• What you will do
Keep every line where the word "finishes" appears; drop the rest.

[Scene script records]
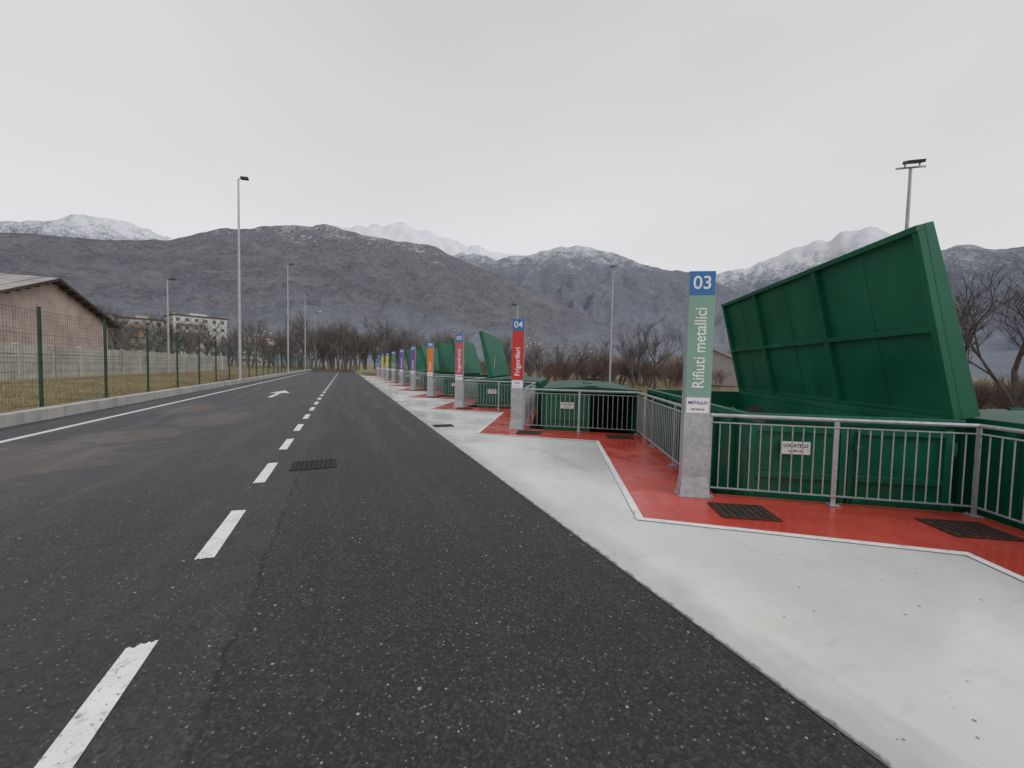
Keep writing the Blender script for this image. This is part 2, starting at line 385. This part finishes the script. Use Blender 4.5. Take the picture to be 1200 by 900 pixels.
# ------------------------------------------------------------------ containers
def container(kk,lid):
    L=6.0;W=2.46;z0=-1.35;zt=1.02
    b=MB(); G='green'
    t=.05
    b.bb(0,W,0,L,z0,z0+.06,G)
    b.bb(0,t,0,L,z0+.06,zt,G); b.bb(W-t,W,0,L,z0+.06,zt,G)
    b.bb(t,W-t,L-t,L,z0+.06,zt,G)
    b.bb(t,W/2-.012,.02,.07,z0+.08,zt-.04,G)
    sides=[(t,W/2-.015)]
    if kk!=1:
        b.bb(W/2+.012,W-t,.02,.07,z0+.08,zt-.04,G); sides.append((W/2+.015,W-t))
    else:  # right leaf folded back against the outer side wall
        b.bb(W+.09,W+.13,-.02,1.15,z0+.08,zt-.04,G)
    for x0,x1 in sides:
        b.bb(x0,x0+.07,-.035,.018,z0+.08,zt-.05,G); b.bb(x1-.07,x1,-.035,.018,z0+.08,zt-.05,G)
        for zz in(z0+.12,-.3,.25,zt-.15): b.bb(x0+.072,x1-.072,-.03,.018,zz,zz+.08,G)
        b.bb((x0+x1)/2-.03,(x0+x1)/2+.03,-.028,.018,z0+.202,-.302,G)
    if kk!=1:
        b.tube((W/2+.1,-.06,z0+.2),(W/2+.1,-.06,zt-.1),.02,G,8)
        for zz in(-.8,0,.7): b.box((W/2+.1,-.05,zz),(.1,.06,.06),G)
    for x in(.02,W-.02):
        for zz in(-.9,-.1,.65): b.tube((x,-.03,zz),(x,-.03,zz+.16),.028,G,8)
    b.bb(-.06,.06,-.06,L+.04,zt,zt+.09,G); b.bb(W-.06,W+.06,-.06,L+.04,zt,zt+.09,G)
    b.bb(.062,W-.062,-.06,.07,zt+.002,zt+.088,G); b.bb(.062,W-.062,L-.06,L+.04,zt+.002,zt+.088,G)
    y=.3
    while y<L:
        b.bb(-.075,-.002,y,y+.09,z0+.02,zt-.003,G); b.bb(W+.002,W+.075,y,y+.09,z0+.02,zt-.003,G); y+=.62
    for x in(.6,W-.78): b.bb(x,x+.18,.1,L-.1,z0-.15,z0-.002,'dark')
    for x in(.5,W-.5):
        for yy in(.35,L-.35): b.tube((x-.12,yy,z0-.1),(x+.12,yy,z0-.1),.1,'dark',14)
    b.bb(.42,.78,-.045,-.037,.58,.75,'white')
    ob=b.obj("waste_container",bevel=.006,loc=(4.98,3.46+PER*kk,0),rotz=ANG)
    text("LOCATELLI",.06,'black',ob,(.60,-.047,.695),(math.pi/2,0,0),"label_text")
    text("tel. 035 123",.035,'black',ob,(.60,-.047,.625),(math.pi/2,0,0),"label_text")
    l=MB()
    LW=2.5
    if lid:
        th=math.radians(103.0+ (0 if kk==0 else random.uniform(-6,5)))
        ax=Vector((math.cos(th),0,math.sin(th))); nx=Vector((-math.sin(th),0,math.cos(th)))
        H0=Vector((W+.05,0,zt+.10))
        def P(s,y,h): return H0+ax*s+Vector((0,y,0))+nx*h
        def lb(s0,s1,y0,y1,h0,h1,k_='green'):
            vs=[P(s,y,h) for h in(h0,h1) for y in(y0,y1) for s in(s0,s1)]
            l.add(vs,[(0,2,3,1),(4,5,7,6),(0,1,5,4),(2,6,7,3),(0,4,6,2),(1,3,7,5)],k_)
        lb(0,LW,-.02,L+.02,-.01,0)
        for y in(-.02,.335*L,.70*L,L-.07): lb(.08,LW-.08,y,y+.09,.002,.085)
        lb(0,.078,-.02,L+.02,.002,.085); lb(LW-.078,LW,-.02,L+.02,.002,.10)
        for a0,a1 in((.07,.335*L),(.335*L+.09,.70*L),(.70*L+.09,L-.07)):
            lb(1.14,1.21,a0+.002,a1-.002,.002,.085)
            mid=(a0+a1)/2; lb(1.215,LW-.082,mid-.010,mid+.010,.001,.008); lb(.082,1.135,mid-.010,mid+.010,.001,.008)
        for y in(-.02,L):
            vs=[P(0,y,-.012),P(LW,y,-.012),P(LW,y,-.10),P(1.25,y,-.16),P(0,y,-.20)]
            vs+= [q+Vector((0,.02,0)) for q in vs]; nn=5
            l.add(vs,[tuple(range(nn)),tuple(range(2*nn-1,nn-1,-1))]+[(i,(i+1)%nn,nn+(i+1)%nn,nn+i) for i in range(nn)],'green')
        vs=[P(LW,.0,-.10),P(1.25,0,-.16),P(0,0,-.20),P(LW,L,-.10),P(1.25,L,-.16),P(0,L,-.20)]
        l.add(vs,[(0,1,4,3),(1,2,5,4)],'green')
        for y in(.4,2.0,4.0,5.6): l.tube(P(-.02,y,-.02),P(-.02,y+.2,-.02),.035,'green',8)
        l.tube(Vector((W+.04,.9,-.2)),P(1.0,.9,-.3),.03,'galv',8)
        l.obj("lid",bevel=.004,parent=ob,loc=(0,0,0))
        s=MB(); rnd=random.Random(kk)
        for i in range(90):
            R=Matrix.Rotation(rnd.uniform(0,6.3),3,'Z')@Matrix.Rotation(rnd.uniform(-.6,.6),3,'X')@Matrix.Rotation(rnd.uniform(-.5,.5),3,'Y')
            s.box((rnd.uniform(.4,W-.4),rnd.uniform(.5,L-.5),rnd.uniform(.2,.62)),(rnd.uniform(.05,.7),rnd.uniform(.05,.9),rnd.uniform(.01,.12)),rnd.choice(['scrap','galv','rust','scrap','dark']),R)
        s.bb(.06,W-.06,.08,L-.06,z0+.07,.2,'scrap')
        s.obj("scrap_load",parent=ob,loc=(0,0,0))
    else:
        l.add([(-.05,-.05,zt+.095),(W/2,-.05,zt+.17),(W+.05,-.05,zt+.095),(-.05,L,zt+.095),(W/2,L,zt+.17),(W+.05,L,zt+.095)],
              [(0,1,4,3),(1,2,5,4),(0,2,1),(3,4,5),(0,3,5,2)],'greend')
        for y in(0,2,4,5.9): l.box((W/2,y,zt+.165),(.3,.06,.05),'green')
        l.obj("lid",parent=ob,loc=(0,0,0))
for kk,lid in((-2,0),(-1,0),(0,1),(1,0),(2,0),(3,1),(4,1),(5,1),(6,1),(7,0),(8,1)): container(kk,lid)

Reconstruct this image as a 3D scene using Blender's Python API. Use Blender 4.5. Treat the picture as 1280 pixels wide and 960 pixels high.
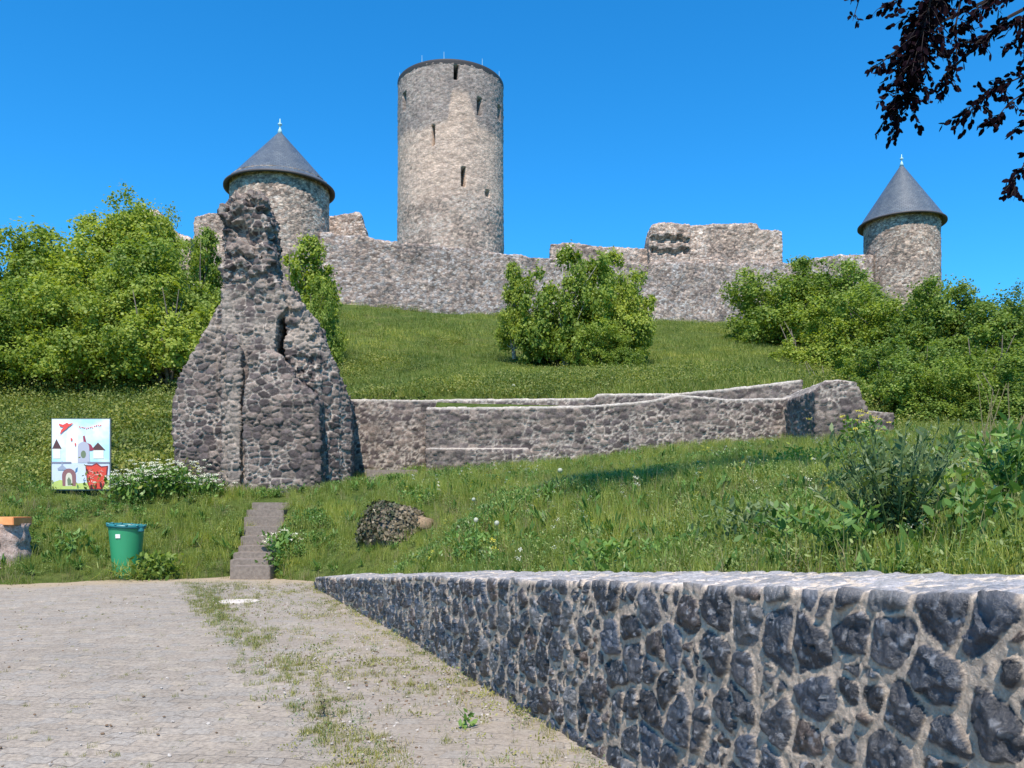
import bpy, bmesh, math, random
import numpy as np
from mathutils import Vector, Matrix
random.seed(7); RNG = np.random.default_rng(7)
for o in list(bpy.data.objects): bpy.data.objects.remove(o)
S = bpy.context.scene; C = S.collection
R = math.radians
# ---------------------------------------------------------------- camera, sky, sun
F = 1050.0; HY = 630.0          # focal length and horizon row, in pixels of the 1280x960 photo; the eye is the origin
cam = bpy.data.cameras.new("Camera"); co = bpy.data.objects.new("Camera", cam); C.objects.link(co)
co.location = (0, 0, 0); co.rotation_euler = (R(90), 0, 0)
cam.sensor_width = 36; cam.lens = F / 1280 * 36; cam.shift_y = (HY - 480) / 1280
cam.clip_start = .05; cam.clip_end = 8000
S.camera = co
SUN_EL = 57; SUN_AZ = 5         # azimuth in degrees left of straight behind the camera
w = bpy.data.worlds.new("World"); S.world = w; w.use_nodes = True
nt = w.node_tree; bg = nt.nodes["Background"]
sky = nt.nodes.new("ShaderNodeTexSky"); sky.sky_type = 'NISHITA'; sky.sun_disc = False
sky.sun_elevation = R(SUN_EL); sky.sun_rotation = R(180 + SUN_AZ); sky.altitude = 600
sky.air_density = 1.0; sky.dust_density = 0.0; sky.ozone_density = 4.0
hs = nt.nodes.new("ShaderNodeHueSaturation"); hs.inputs["Saturation"].default_value = 1.3; hs.inputs["Value"].default_value = 1.0
hs.inputs["Hue"].default_value = .485
nt.links.new(sky.outputs[0], hs.inputs["Color"]); mu = nt.nodes.new("ShaderNodeMix"); mu.data_type = 'RGBA'; mu.blend_type = 'MULTIPLY'; mu.inputs[0].default_value = 1; mu.inputs[7].default_value = (.47, .88, 1.12, 1)
nt.links.new(hs.outputs[0], mu.inputs[6]); nt.links.new(mu.outputs[2], bg.inputs[0]); bg.inputs[1].default_value = .15
sl = bpy.data.lights.new("Sun", 'SUN'); sl.energy = 4.6; sl.angle = R(.53); sl.color = (1, .90, .79)
so = bpy.data.objects.new("Sun", sl); C.objects.link(so); so.rotation_euler = (R(90 - SUN_EL), 0, R(-SUN_AZ)); so.location = (0, -20, 40)
S.view_settings.view_transform = 'Standard'; S.view_settings.look = 'None'; S.view_settings.gamma = 1
S.view_settings.exposure = 0.58
S.render.engine = 'CYCLES'
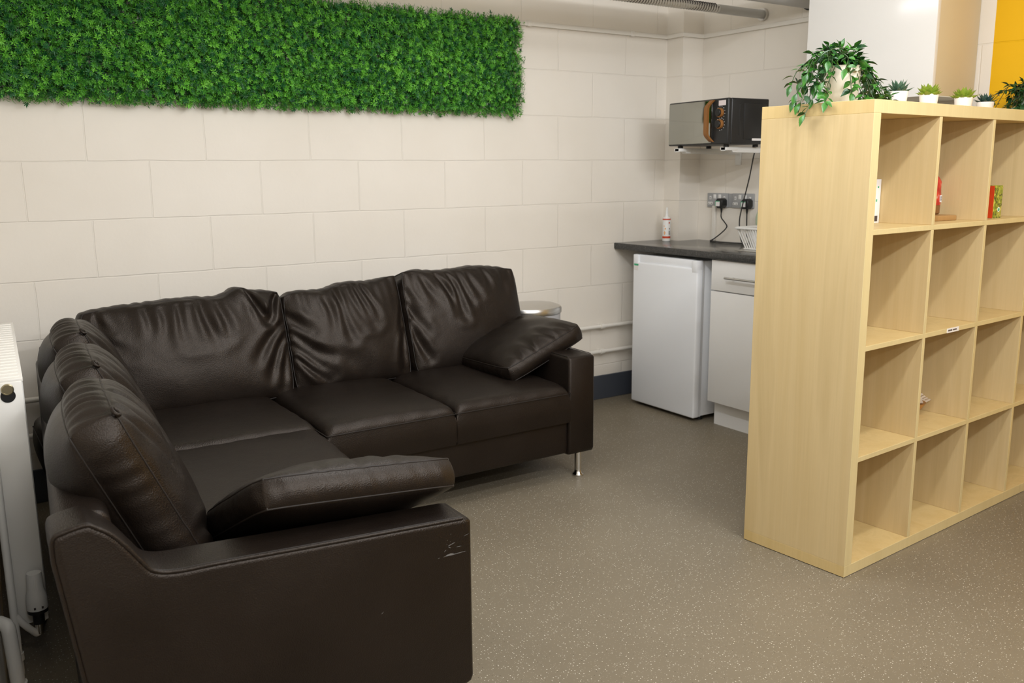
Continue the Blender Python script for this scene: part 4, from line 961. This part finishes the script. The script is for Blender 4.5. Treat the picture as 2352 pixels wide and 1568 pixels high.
def succulent(loc, label, m, seed, R0=.044, tall=.038, kind=0, ph=.052, pr=.031):
    rg = random.Random(seed); t = thing('succulent', label, 'plant', loc, rg.uniform(0, 6), group='little succulents on the bookcase')
    b = MB(); b.lathe([(pr * .80, 0), (pr * .83, .002), (pr, ph - .002), (pr * 1.0, ph), (pr * .9, ph), (pr * .88, ph - .006), (.001, ph - .005)], 32); b.build('pot', 'white_pot', t)
    b = MB()
    rings = ((9, .98, .28, 1.), (8, .82, .75, .95), (6, .6, 1.25, .85), (4, .35, 1.9, .7))
    for ri, (n, rr, el, ls) in enumerate(rings):
        for k in range(n):
            a = 2 * PI * (k + .5 * (ri % 2)) / n + rg.gauss(0, .1); h = Vector((math.cos(a), math.sin(a), 0))
            d = (h + Vector((0, 0, el * (1.0 if kind == 0 else .8)))).normalized(); L = (R0 * 1.05 if kind == 0 else R0) * ls * rg.uniform(.9, 1.1); Wd = L * (.36 if kind == 0 else .58)
            base = Vector((h.x * .005, h.y * .005, ph - .006 + .004 * ri)); side = d.cross(Vector((0, 0, 1))); side.normalize(); nr = side.cross(d).normalized()
            vs = []; n_ = 6; m_ = 6; prof = [.45, .8, 1., .95, .62, .25, .02]
            for i in range(n_ + 1):
                s_ = i / n_; c = base + d * L * s_ + nr * (.10 * L * s_ * s_)
                for j in range(m_):
                    th = 2 * PI * j / m_; vs.append(c + side * (math.cos(th) * Wd * .5 * prof[i]) + nr * (math.sin(th) * Wd * .2 * prof[i]))
            b.add(vs, [(i * m_ + j, i * m_ + (j + 1) % m_, (i + 1) * m_ + (j + 1) % m_, (i + 1) * m_ + j) for i in range(n_) for j in range(m_)])
    b.build('leaves', m, t, angle=80)
succulent(shp(.43, .18, PTOP), 'blue-green pointed succulent in a white pot, next to the trailing plant', 'suc_blue', 1)
succulent(shp(.635, .185, PTOP), 'lime green succulent in a white pot, next to the blue-green pointed one', 'suc_lime', 2, kind=1, R0=.045)
succulent(shp(.885, .19, PTOP), 'lime green succulent in a white pot, next to the dark one', 'suc_lime', 3, kind=1, R0=.045)
succulent(shp(1.20, .262, PTOP), 'dark blue-green succulent in a white pot, in front of the yellow paint', 'suc_dark', 4, R0=.041)
def jar(t):
    b = MB(); b.lathe([(.001, 0), (.040, 0), (.044, .004), (.044, .075), (.040, .082), (.0385, .082), (.041, .074), (.041, .006), (.001, .004)], 36); b.build('glass_jar', 'glass', t)
JP = shp(1.405, .20, PTOP); stems = []; rg = random.Random(12)
for k in range(20):
    e = (1.405 + rg.uniform(-.15, .05), .20 + rg.uniform(-.11, .11), rg.uniform(.0, .11)); v = shp(e[0], e[1], PTOP + max(e[2], .006)) - JP
    mid = Vector((v.x * .5, v.y * .5, .10 + rg.uniform(0, .03)))
    stems.append([(0, 0, .04), (v.x * .15, v.y * .15, .085), tuple(mid), (v.x * .9, v.y * .9, v.z + .02), tuple(v)])
trailing('dark leafy plant in a glass jar, cut off by the right edge of the frame', JP, jar, stems, ['lf2', 'lf2'], 'stem_dark', 19, (.022, .034))

# ------------------------------------------------------------------ light: fluorescent battens across the room, plus two added fill lamps
def batten(x, y, z, L, power, rz=0., col=(.925, .95, .985)):
    # a fluorescent batten throws light down and out to both sides
    for rx_, sz, k in ((0, .07, 1.), (PI / 2, .05, 1.), (-PI / 2, .05, 1.)):
        ld = bpy.data.lights.new('batten_or_fill', 'AREA'); ld.shape = 'RECTANGLE'; ld.size = L; ld.size_y = sz; ld.energy = power * k; ld.color = col
        o = bpy.data.objects.new('batten_or_fill', ld); COL.objects.link(o); o.location = (x, y, z); o.rotation_euler = (rx_, 0, rz)
for y, p in ((-1.72, 3.2), (-2.85, 12.5), (-3.97, 19), (-5.1, 12)):
    batten(1.35, y, 2.2, 1.5, p)
batten(-.25, -3.97, 2.2, .6, 9)  # unseen fill lamp added at front left to lift the radiator end
batten(1.0, -1.45, 2.2, 1.2, 7.6, PI / 2)  # unseen fill lamp added crosswise to brighten fridge, right wall and bookcase side

w = bpy.data.worlds.new('world'); scn.world = w; w.use_nodes = True
w.node_tree.nodes['Background'].inputs[0].default_value = (1, .95, .88, 1); w.node_tree.nodes['Background'].inputs[1].default_value = .0
scn.view_settings.view_transform = 'Standard'; scn.view_settings.look = 'None'; scn.view_settings.exposure = -.12; scn.view_settings.gamma = 1.
scn.view_settings.use_curve_mapping = False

• The reply
Keep writing the Blender script for this image. This is part 2, starting at line 385. This part finishes the script. Use Blender 4.5. Take the picture to be 1200 by 900 pixels.
Continue the Blender Python script for this scene: part 4, from line 961. This part finishes the script. The script is for Blender 4.5. Treat the picture as 2352 pixels wide and 1568 pixels high.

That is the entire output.